Question

Each second, $\mathbf{1200}{\mathbf{m}}^{\mathbf{3}}$of water passes over a waterfall 100 mhigh. Three-fourths of the kinetic energy gained by the water in falling is transferred to electrical energy by a hydroelectric generator. At what rate does the generator produce electrical energy? (The mass of$\mathbf{1}\mathbf{}{\mathbf{m}}^{\mathbf{3}}$of water is 1000 kg.)

Short answer

$8.8\times {10}^8\mathrm{W}$is the rate of the generator to produce electrical energy.

Step-by-step solution

Given

The volume of the water is$\mathrm{V}=1200{\mathrm{m}}^3$

The height of the waterfall is h = 100 m

Mass of of water is 1000 kg

To understand the concept

Calculating density from mass and volume, find the Potential Energy of the water at that height usingthecorresponding formula. Using the law of conservation of energy, find the kinetic energy of the water. From this, we can get the energy transferred to the generator.

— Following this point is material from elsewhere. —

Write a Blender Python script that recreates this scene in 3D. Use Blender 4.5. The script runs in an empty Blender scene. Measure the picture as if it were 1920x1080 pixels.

Using this, find the rate of generation of electricity by the generator.

Formula:

$$\begin{gathered} PE=mgh \\ p=\frac{m}{V} \\ P=\frac{Energy}{Time} \end{gathered}$$

Calculate the rate at which the generator produces electrical energy

The density of the matter with mass m and volume V can be expressed as,

$p=\frac{m}{V}$

Therefore, substituting the given values in the above expression, we get,

$$\begin{gathered} \mathrm{p}=\frac{1000\mathrm{kg}}{1{\mathrm{m}}^3} \\ ={10}^3\mathrm{kg}/{\mathrm{m}}^3 \end{gathered}$$

The potential energy of the water at h = 100 m can be expressed as,

$$\begin{gathered} PE=\mathrm{mgh} \\ =\mathrm{pVgh} \\ ={10}^3\mathrm{kg}/{\mathrm{m}}^3\times 1200{\mathrm{m}}^3\times 9.8\mathrm{m}/{\mathrm{s}}^2\times 100\mathrm{m} \\ =1.17\times {10}^9\mathrm{J}\mathrm{kg}.{\mathrm{m}}^2/{\mathrm{s}}^2\left(\frac{1\mathrm{J}}{1\mathrm{kg}.{\mathrm{m}}^2/{\mathrm{s}}^2}\right) \\ =1.17\times {10}^9\mathrm{J} \end{gathered}$$

From the principle of conservation of energy, we can write that the,

PE = KE

And therefore from the above expression, we have,

$\mathrm{KE}=1.17\times {10}^9\mathrm{J}$

Only three fourth amount is transferred to electrical energy, therefore, the power generation rate will be,

$$\begin{gathered} \mathrm{P}=\frac{{\mathrm{KE}}_{\mathrm{transferred}}}{\mathrm{time}} \\ =\frac{\left({\displaystyle \frac{3}{4}}\right)\left(\mathrm{KE}\right)}{\mathrm{t}} \\ =\frac{\left({\displaystyle \frac{3}{4}}\right)(1.17\times {10}^9\mathrm{J})}{1\mathrm{s}} \\ =8.8\times {10}^8\mathrm{J}/\mathrm{s}\left(\frac{1\mathrm{W}}{1\mathrm{J}/\mathrm{s}}\right) \\ =8.8\times {10}^8\mathrm{W} \end{gathered}$$